Capsule review: Timon of Athens – Oregon Shakespeare Festival

This is the second capsule review (of five) for the plays I saw last week in Ashland as part of the Oregon Shakespeare Festival’s 2016 season. Full reviews will be in the podcast on Sunday.

Now: Timon of Athens.

Timon of Athens -- 2016 OSF
Timon of Athens — 2016 OSF

Last Wednesday afternoon, Lisa and I saw Timon of Athens in the big indoor Bowmer Theater. Now this is one of those cases where I’m thrilled by the OSF’s “Canon in a Decade” initiative, in which they will present all of Shakespeare’s plays over the course of the next 10 years. I’m not sure I’d get a chance to see Timon otherwise.

I certainly won’t get to see another one like this again. Director Amanda Dehnert pretty much guaranteed that with this production.

It was crazy. From a curtain that practically shouted a long quote from Marx, to on-stage music, to wild color and costuming, to signed commentary by what appeared to be a member of the Occupy Movement. It certainly wasn’t your daddy’s Shakespeare. I think my first reaction, which I tweeted out at intermission, about sums up what I saw:

If the colorful uniformed characters were the Fellini, then the mad feast scene, complete with puppet (dancers?) prostitutes, that are raped and mutilated or mutilated and then raped, all while dancing in what appeared to be an orgiastic food fight, well then that’s your Peter Greenaway.
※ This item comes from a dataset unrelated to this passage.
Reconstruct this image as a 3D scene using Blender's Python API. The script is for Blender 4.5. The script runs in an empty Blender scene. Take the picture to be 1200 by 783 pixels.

Anthony Heald plays an absolutely on-point Timon, tearing down his world, becoming the ultimate misanthrope. And let’s just say it doesn’t end happily. It’s a sensationalistic approach and–for me, at least–it completely paid off. I thought it was absolutely jaw-droppingly powerful. A few audience members on the way out used the term “tour de force.” Others “wild” “intense” and those who probably thinking more along the terms of WTF, were saying “well, it was different.”

That it certainly was…and I recommend it highly. NOTE: we saw the first matinee preview performance…I can only assume the production will intensify as the run continues.